At the beginning of the July 24 edition of Fast Money, CNBC aired an exclusive interview of President Obama by the network's Steve Liesman focused primarily on taxes and tax reform, particularly the president's call to prevent large corporations from capitalizing on an "inversion" to lessen their federal tax bite.
But after the interview was aired, CNBC panelists excoriated the president as "duplicitous" and "disingenuous" for pretending like he has no share in the blame for a lack of movement on tax reform during his tenure in office and for offering an inaccurate, misleading description of what exactly happens to a U.S. corporation's tax obligations after it undergoes an inversion.
"We have had broad-based tax reform on the table for several years, the president has not lifted a finger. He is completely disengaged from congressional relations, on this and many other things," CNBC senior contributor Larry Kudlow reacted. "He's never lifted a finger to work on tax reform," Kudlow insisted, noting Rep. Dave Camp (R-Mich.) and former Sen. Max Baucus's (D-Mont.) work presenting a bipartisan package to kick start debate on the matter.
Later in the segment, Kudlow remembered the Simpson-Bowles proposal, "a terrific, bipartisan" plan but "nothing ever came of it" because "the White House never engaged, the president never engaged."
"I thought the president was a little disingenuous in describing some of it, but at the same time, I take the president at his word," about wanting to move forward on tax reform, Democrat and former Tennessee congressman Harold Ford noted.
Moments later, Ben White of Politico added his analysis:
What you do with a one-off inversion proposal is you wind up punishing these companies who are doing something that makes perfect economic sense for them. And it's just with their overseas income, not their domestic income, so the president described it in an inaccurate way.
So you know, he's basically doing something in that proposal that would be deleterious to U.S. companies where you could do it in the context of corporate tax reform that is revenue neutral, that you know brings in actually more revenue through faster growth, but he has not put any muscle behind that. So to do this one-off proposal, when you have never pushed for corporate tax reform in the past, I think Larry's absolutely right when he says it's a duplicitous move.

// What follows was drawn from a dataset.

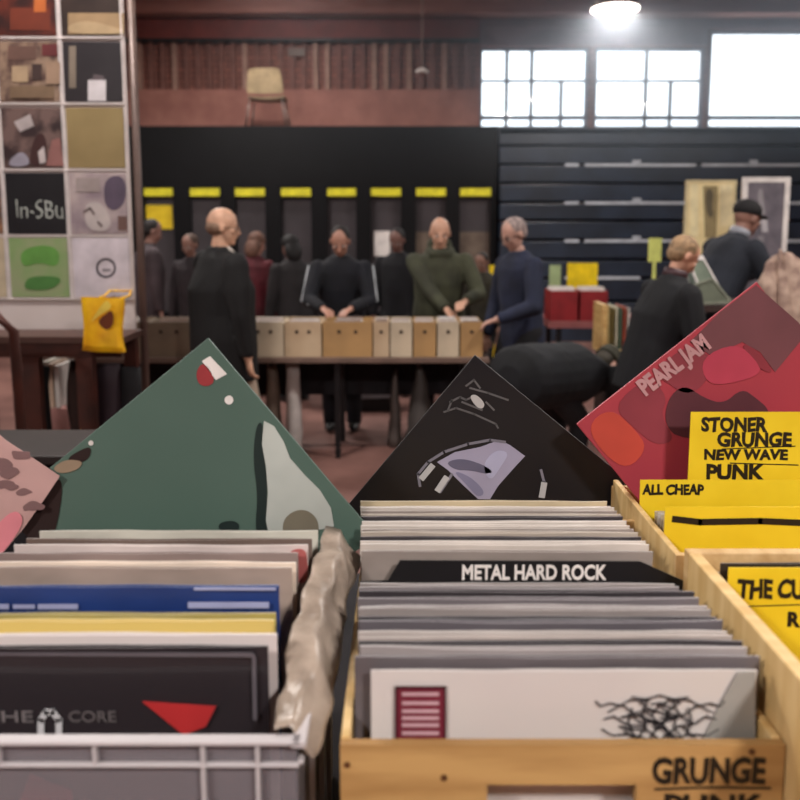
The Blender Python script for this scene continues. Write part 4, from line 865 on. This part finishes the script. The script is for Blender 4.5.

"There has been a lot of enthusiasm about tax reform among the Republicans, they never stop talking about it," American Enterprise Institute president Arthur Brooks noted, adding "the reason is because this is fundamental to American competitiveness."
"We have the highest marginal corporate rates in OECD countries. It's ridiculous and so the result is that Republicans have been yelling about this forever and it's a lack of presidential leadership that's actually brought this to the fore," Brooks added.
"Even today Ron Wyden is trying to put something together, okay, I'm going to give Democrats credit," Kudlow added, but noted that Harry Reid's obstruction on the Senate floor and the looming November midterms make it "easier for the Democrats... to attack the rich, to attack a couple corporations who are trying to protect their shareholders than to do the hard blocking and tackling of reform."